Sunday, February 1, 2015

Chameleon Pens

I've been seeing ads for Chameleon pens very often lately and gave in to purchasing them. I know, I know. My husband calls me a "marketer's dream", but that's what we crafters are, we just have to have everything. And 1 pen is not enough, we just have to have the whole set! So here I am, weeks after seeing the ad and resisting the temptation, I finally gave in. It touts itself to be a 1-pen that has multiple colors/tones, so it should make blending pretty easy. 1 pen is supposed to do it all. That really appealed to me, since I do struggle with blending, even though I own the whole Spectrum Noir set, alcohol AND colored pencils, I still cannot come close to perfecting the art of blending.
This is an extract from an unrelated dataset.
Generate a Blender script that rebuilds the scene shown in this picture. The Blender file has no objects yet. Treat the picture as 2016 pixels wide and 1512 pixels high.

So naturally this one appealed to me. Here's what the Deluxe set looks like. I got mine from Marker Pop. I ordered it Friday afternoon, and by Saturday, voila! It's here for me to play with.

It is bigger than your regular markers, below is a picture comparison. Excuse my dirty mat please. As you can see, the Chameleon pens is longer, only because of the additional toning chamber.

Taken apart, it looks like this. You never store them separately though, since I think the alcohol or the medium in that chamber will eventually dry out.

I tried it, and it is true that you can achieve blending using 1 pen. Below are my test samples. I did it 3 times, and I'm not sure if there's any big differentiation to what I did. It takes time to practice, and there is a learning curve to it. I used Neenah white cardstock, and it did not really bleed that badly. It's same as if were colored using Spectrum Noir pens. However I noticed it bled through the Memento ink that I used though. It's understandable, given the image I tested it on is small, and I must've placed the toning chamber too long since it takes a few more strokes for the ink to achieve the darker side. Like I said, it takes practice, timing, and I have to be honest - patience. Especially for smaller images like this, you'll have to recap every now and then to keep the blending consistent. If you don't have that, then this pen set is not for you. For $84.99, 22 pens, I can't complain. The true colors are very strong, vibrant, ink flow is great, nibs are great. They are also replaceable, and since the toning chamber portion is used a lot, I do wonder how often I'll have to replace though. Only time can tell.

I did a few cards using some stamps that I colored in using these Chameleon pens. I will post them separately some time. The rose wreaths that I practiced on are from Taylored Expressions.